Archive for the ‘IT’ Category

Gross Point Negligence

{Wednesday, February 9th, 2005}

Why make life hard for others without good reason? It’s just plain old negligence!

Consider the metaphor used by Brooks regarding essential and accidental activities from the point of view of an employees day-to-day tasks.

The essential tasks are those that are an employees primary concern. For a developer this is as simple as correctly expressing requirements in code in an organized fashion. Any tasks that are a consequence of the essential are accidental. For a developer fixing technical bugs would be accidental. Consider it wheel spinning.

The more time consumed on accidental tasks, the more ineffective the employee. It’s a sure sign that something is wrong either in process or personnel.

If an employee is aware that a decision will generate accidental activities then there better be a damn fine reason for it, otherwise cry negligence! Sometimes being unawares of this is bad enough as some accidental activities are simply unacceptable, for instance fixing transaction ACIDity post-production. In such cases if you are aware of these problems and your position suggests you must act on it, doing otherwise is the grossly negligent and your neck should be at risk.

Measuring Success

{Friday, January 28th, 2005}

I once believed that a live application is a successful application. I hear and read plenty of stories about unsuccessful projects concluding long before being able to bare an application.
I’ve since learned that this judgment is not so simple. Project engagements usually see me leave shortly after applications go live, but I’ve now had a few occasions were I’ve worked on a living application. I now believe that the success of an application is measured by it’s usefulness as measured through the eye of the user.

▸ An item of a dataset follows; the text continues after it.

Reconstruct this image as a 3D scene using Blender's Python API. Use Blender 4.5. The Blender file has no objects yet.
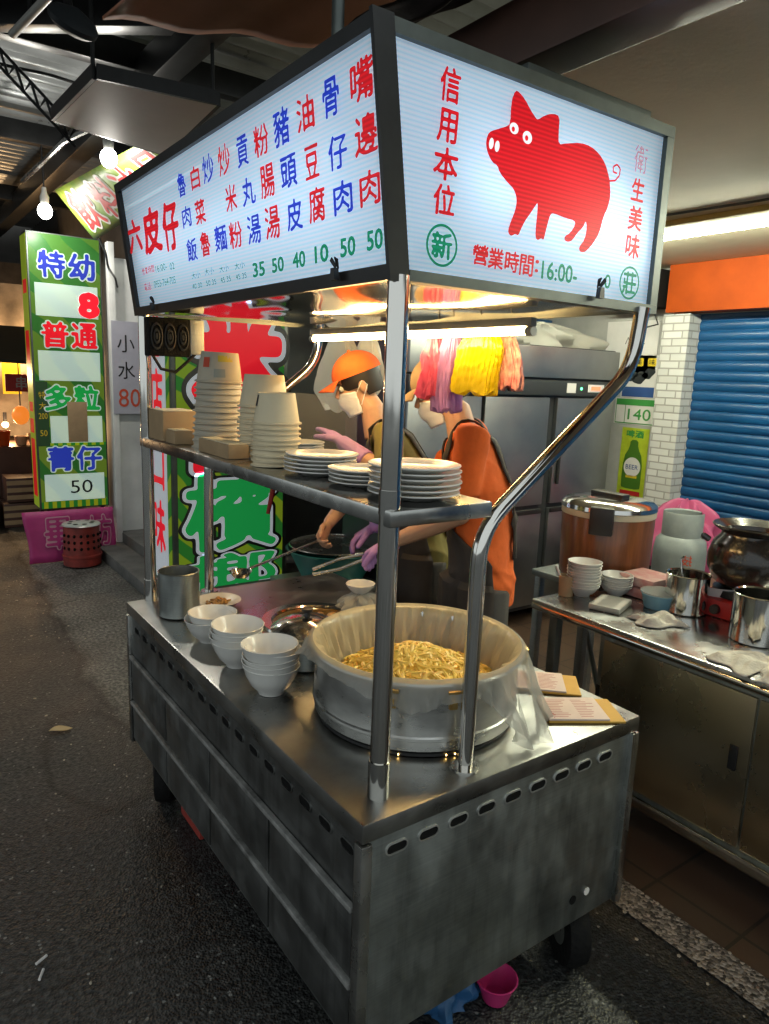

So why would an application be, in a relative sense, useless? Here’s a couple of simple theories:

  • There’s no adequate voice representing the needs of the users (In XP terms, the ‘voice of the business’).
  • UAT without the U.
  • The application is too difficult to morph to business needs, or other natural end of life scenario’s.
  • The application features are no longer needed by the business.

Ideally we’d all like our applications to experience the last scenario. But what can you about the first two scenarios? From my point of view, the best course of action would be:

  1. Judge whether the application is more of a hindrance than a help. If it is a hindrance, bring down production.
  2. Bring in a real user to work with the development team. Justify the cost of that persons relocation against the cost of having a useless system.
  3. Consult this user when marking up stories.
  4. Make that user a significant body in the testing group, ideally checking functionality as soon as possible i.e. when the developer believes they are done.

Now this is all really XP voice of the customer stuff. For mind, it’s common sense, as most things the XP way tend to be.

Are there other criteria you can use to judge the success of an application? Absolutely. Here’s another I rate highly - success is measured by the technical support required to perform an applications day-to-day tasks.
Clearly if you’re in a situation where you’re having to perform things like:

  • Munge data due to application transaction boundaries not being clearly defined.
  • God forbid: Create external applications and tools as workarounds.

Then the ship is sinking fast and developers will be quickly wheel spinning just to keep the application running. Why is the wheel spinning? In the long-term these patch solutions are not evolving the application by making it more useful, in effect you gain no ground.
While some patch solutions can be commended for their creativity, if you think it’s ‘problem solved’, think again. In the bigger picture of things they are just temporary fixes to core of requirement, design and architectural flaws. Clearly the most responsible course of action involves stepping back and tackling these core issues.